After all of that, I’ll give the coach benefit of the doubt. Maybe this was an old vaulter back to help. And maybe, the whispered instruction to my “crew”, and then me, was just that coach’s way of communicating. Maybe…or maybe the coach was trying to pull a fast one, in the heat of a very complicated day. Either way, I don’t have “the fish” in hand. So I’ll just get my issue out on this post, and leave it there.
Addendum
Two weeks later at another competition with different schools, a competitor asked for “standards at 16”. Of course, I said no. Then his teammate asked for standards at 17. Both seemed generally confused when they were only allowed to vault at an 18″ minimum. I had a word with their coach, who didn’t really respond, but it was clear to me that they vaulted both practices and other competitions on the “old 2012 rule”.

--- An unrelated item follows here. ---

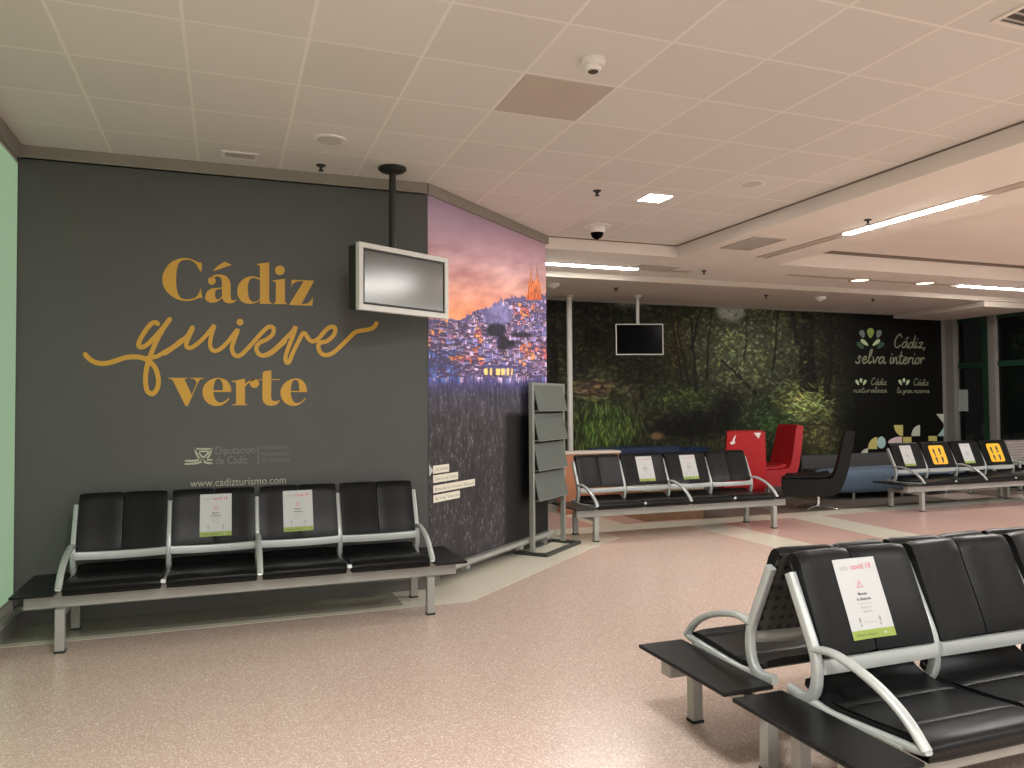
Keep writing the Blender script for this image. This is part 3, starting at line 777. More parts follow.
for i_ in range(ND):
    if i_ == int(ND*.72):
        trunks(((806, 808, 9, 296, 392), (551, 552, 8, 296, 470), (640, 642, 2.5, 345, 400), (790, 798, 3, 296, 345), (832, 828, 4, 296, 400), (590, 580, 2.2, 305, 372), (612, 622, 2.2, 300, 360), (722, 762, 3.0, 360, 398)))
    if i_ == int(ND*.94):
        trunks(((690, 697, 1.9, 300, 392), (676, 690, 1.7, 318, 385), (704, 690, 1.6, 298, 350), (668, 683, 1.4, 298, 385), (712, 706, 1.5, 300, 380), (575, 600, 1.5, 300, 350), (655, 648, 1.4, 300, 345), (748, 744, 1.1, 312, 360), (780, 772, 1.5, 302, 372)))
    a_, b_ = fr.randint(nx_), fr.randint(nz_)
    u_, v_ = U[b_, a_], Vv[b_, a_]
    if u_ > 862: continue
    col = base[b_, a_]*fr.uniform(.35, 1.7)*np.array([fr.uniform(.9, 1.1), fr.uniform(.95, 1.1), fr.uniform(.85, 1.12)])
    if 716 < u_ < 745 and v_ < 322 and fr.rand() < .82: continue
    x_, z_ = X[b_, a_], Z[b_, a_]
    grass = abs(u_-604) < 42 and 402 < v_ < 452
    fernz = abs(u_-806) < 36 and 380 < v_ < 430
    rocks = abs(u_-592) < 26 and 375 < v_ < 402
    if grass: dab(x_, z_, fr.uniform(.012, .022), fr.uniform(.06, .14), fr.uniform(-.5, .5), col, .8)
    elif fernz: dab(x_, z_, fr.uniform(.05, .10), fr.uniform(.012, .022), fr.uniform(-.7, .7), col, .8)
    elif rocks: dab(x_, z_, fr.uniform(.04, .09), fr.uniform(.015, .03), fr.uniform(-.2, .2), col, .8)
    else: dab(x_, z_, fr.uniform(.016, .07), fr.uniform(.012, .034), fr.uniform(-.9, .9), col, .62)
n3 = vnoise(X*50, Z*50, 57); n2 = fbm(X*20, Z*20, 2, 53)
c = c*(.72+.28*n3+.28*n2)[..., None]
c = mix(c, C3(118, 92, 64), np.clip(blob(U, Vv, 657, 436, 9, 5, .6), 0, 1)*.8)
c = mix(c, C3(20, 36, 70)*(.6+.8*n3)[..., None], np.clip((Vv-443-3*n2)/4, 0, 1)*np.clip((712-U)/8, 0, 1)*np.clip((U-612)/6, 0, 1)*.9)
fade = np.clip((U-826)/32, 0, 1)
c = mix(c, c*.14+C3(7, 7, 6), fade)
M['forest'] = picture_mat('forest_print', 1.35, rough=.5, spec=.12)
picture('printed_picture', P, c, M['forest'], fm)

def onfar(p):
    q = at_y(p[0], p[1], FY-.012); return (q.x, q.y, q.z)
def fm_child(mb, name, m):
    o = mb.build(name, m); o.parent = fm; o.matrix_parent_inverse = Matrix.Translation(fm.location).inverted(); return o
def leaf(mb, cu, cv, ang, ln, w):
    pts = []
    for k_ in range(20):
        a = 2*PI*k_/20; x = math.cos(a); y = math.sin(a)*(1-.35*x)
        pts.append((cu+(x*ln/2)*math.cos(ang)-(y*w/2)*math.sin(ang), cv+(x*ln/2)*math.sin(ang)+(y*w/2)*math.cos(ang)))
    add2d(mb, pts, [tuple(range(20))], onfar)
M['leaf_a'] = mat('leaf_green', (0.22, 0.33, 0.06, 1), .6); M['leaf_b'] = mat('leaf_pale', (0.45, 0.55, 0.32, 1), .6)
M['leaf_c'] = mat('leaf_grey', (0.14, 0.19, 0.17, 1), .6); M['leaf_d'] = mat('leaf_dark', (0.02, 0.075, 0.035, 1), .6)
M['far_text'] = mat('mural_lettering', (0.22, 0.24, 0.15, 1), .6)
for nm, m_, lst in (('leaf_emblem', 'leaf_d', ((860.5, 345.5, .75, 9, 4.5), (880.5, 345.5, PI-.75, 9, 4.5))),):
    for a in lst:
        q = MB(); leaf(q, *a); fm_child(q, nm, M[m_])
for a in ((862.3, 334, 1.25, 8, 5), (878.7, 334, PI-1.25, 8, 5)):
    q = MB(); leaf(q, *a); fm_child(q, 'leaf_emblem', M['leaf_c'])
q = MB(); leaf(q, 870.5, 333, PI/2, 10, 6.5); fm_child(q, 'leaf_emblem', M['leaf_a'])
for a in ((864.6, 342.6, .7, 9.5, 3.6), (876.2, 342.6, PI-.7, 9.5, 3.6)):
    q = MB(); leaf(q, *a); fm_child(q, 'leaf_emblem', M['leaf_b'])
for x0 in (861, 904):
    for a in ((x0-3.6, 382.5, 1.1, 6, 2.6), (x0+3.6, 382.5, PI-1.1, 6, 2.6), (x0, 380.5, PI/2, 4.5, 2.6)):
        q = MB(); leaf(q, *a); fm_child(q, 'small_leaf_emblem', M['leaf_b'])
def far_text(mb, s, u0, v0, u1, v1, h, **kw):
    a, b = at_y(u0, v0, FY-.012), at_y(u1, v1, FY-.012)
    v, f = fit_text(s, a.x, b.x, 0, h, **kw)
    add2d(mb, v, f, lambda p: (p[0], FY-.012, p[1]+a.z+(b.z-a.z)*(p[0]-a.x)/(b.x-a.x)))
BR = {  # brush-script strokes, x-height 1
 'C': (1.5, [[(1.35, 1.75), (1.2, 2.1), (.9, 2.15), (.45, 1.6), (.25, .8), (.4, .15), (.8, .0), (1.3, .4)]]),
 'a': (1.15, [[(.95, .85), (.65, 1.0), (.25, .75), (.1, .3), (.3, .0), (.65, .25), (.95, .9), (.9, .25), (1.05, .0), (1.25, .2)]]),
 'á': (1.15, [[(.95, .85), (.65, 1.0), (.25, .75), (.1, .3), (.3, .0), (.65, .25), (.95, .9), (.9, .25), (1.05, .0), (1.25, .2)], [(.7, 1.35), (1.0, 1.75)]]),
 'd': (1.2, [[(.9, .8), (.6, .95), (.2, .65), (.1, .25), (.3, .0), (.7, .3), (1.15, 2.1), (.95, .6), (.95, .05), (1.25, .2)]]),
 'i': (.55, [[(.2, .95), (.1, .3), (.25, .0), (.55, .25)], [(.34, 1.42), (.36, 1.5)]]),
 'z': (1.0, [[(.15, .85), (.55, .95), (.8, .85), (.15, .05), (.55, .12), (.95, -.05)]]),
 ',': (.5, [[(.25, .1), (.1, -.35)]]),
 's': (.95, [[(.8, .8), (.6, 1.05), (.35, .85), (.55, .5), (.6, .15), (.25, -.02), (.0, .2)]]),
 'e': (.95, [[(.1, .45), (.6, .6), (.7, .9), (.45, 1.0), (.15, .6), (.2, .1), (.5, .0), (.95, .35)]]),
 'l': (.7, [[(.05, .3), (.5, 1.5), (.55, 2.1), (.3, 1.8), (.15, .7), (.3, .0), (.7, .3)]]),
 'v': (1.0, [[(.1, .95), (.25, .4), (.35, .05), (.65, .45), (.85, .95), (1.05, .85)]]),
 'n': (1.15, [[(.1, .95), (.1, .05), (.35, .65), (.65, .95), (.75, .6), (.75, .1), (.95, .0), (1.15, .25)]]),
 't': (.8, [[(.45, 1.8), (.25, .6), (.3, .05), (.55, .0), (.8, .25)], [(.0, 1.1), (.75, 1.2)]]),
 'r': (.85, [[(.15, .95), (.1, .0), (.3, .65), (.6, 1.0), (.8, .8)]]),
 'o': (1.0, [[(.6, 1.0), (.2, .75), (.12, .25), (.4, .0), (.75, .3), (.75, .75), (.5, .98), (.95, .8)]]),
 'u': (1.1, [[(.1, .95), (.1, .25), (.35, .0), (.7, .4), (.85, .95), (.8, .2), (1.1, .15)]]),
 'y': (1.0, [[(.1, .95), (.2, .3), (.5, .2), (.85, .95), (.6, -.3), (.3, -.7), (.15, -.4), (.9, .2)]]),
 'g': (1.0, [[(.8, .85), (.4, .95), (.12, .5), (.35, .1), (.8, .8), (.65, -.3), (.35, -.7), (.2, -.4), (.95, .25)]]),
 ' ': (.55, [])}
def brush(nm_, text, u0, u1, vb, h, w):
    """one word in brush strokes on the far wall; h = x-height in metres"""
    a, b = at_y(u0, vb, FY-.012), at_y(u1, vb, FY-.012)
    tot = sum(BR[ch][0] for ch in text); sx = (b.x-a.x)/tot; cur = 0; q = MB(); zb = (a.z+b.z)/2; i_ = 0
    for ch in text:
        adv, sts = BR[ch]
        for st_ in sts:
            i_ += 1
            v, f = ribbon([(a.x+(cur+p[0]+.12*p[1])*sx, zb+p[1]*h) for p in st_], w, 4)
            add2d(q, v, f, lambda p, d_=i_*.0004: (p[0], FY-.012-d_, p[1]))
        cur += adv
    fm_child(q, nm_, M['far_text'])
brush('script_lettering', 'Cádiz,', 893.0, 926, 347.8, .115, .026)
brush('script_lettering', 'selva', 855.5, 885, 363.3, .125, .028)
brush('script_lettering', 'interior', 889.5, 924, 363.8, .125, .027)
brush('small_script_lettering', 'Cádiz', 870.5, 886.5, 384.8, .06, .014)
brush('small_script_lettering', 'Cádiz', 913, 928.5, 385.3, .06, .014)
brush('small_script_lettering', 'naturaleza', 853.5, 886.5, 392.4, .05, .012)
brush('small_script_lettering', 'la gran reserva', 897, 929, 392.9, .05, .012)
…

What’s the problem? All of their vaults were “close”, and a couple ended in landing around the box area. Here’s the liability issue: if there was a serious injury in the box, and an insurance company determined to “recover costs” by suing in court, not only would the coach and school be in a bad position, but also the officials, licensed or not, who were running the pole vault. The “18 to 31 1/2” rule was specifically enacted for safety reasons. Not following that rule puts everyone at risk. The coach wasn’t being unsportsmanlike – the coach wasn’t “up” on the rules, and dangerous.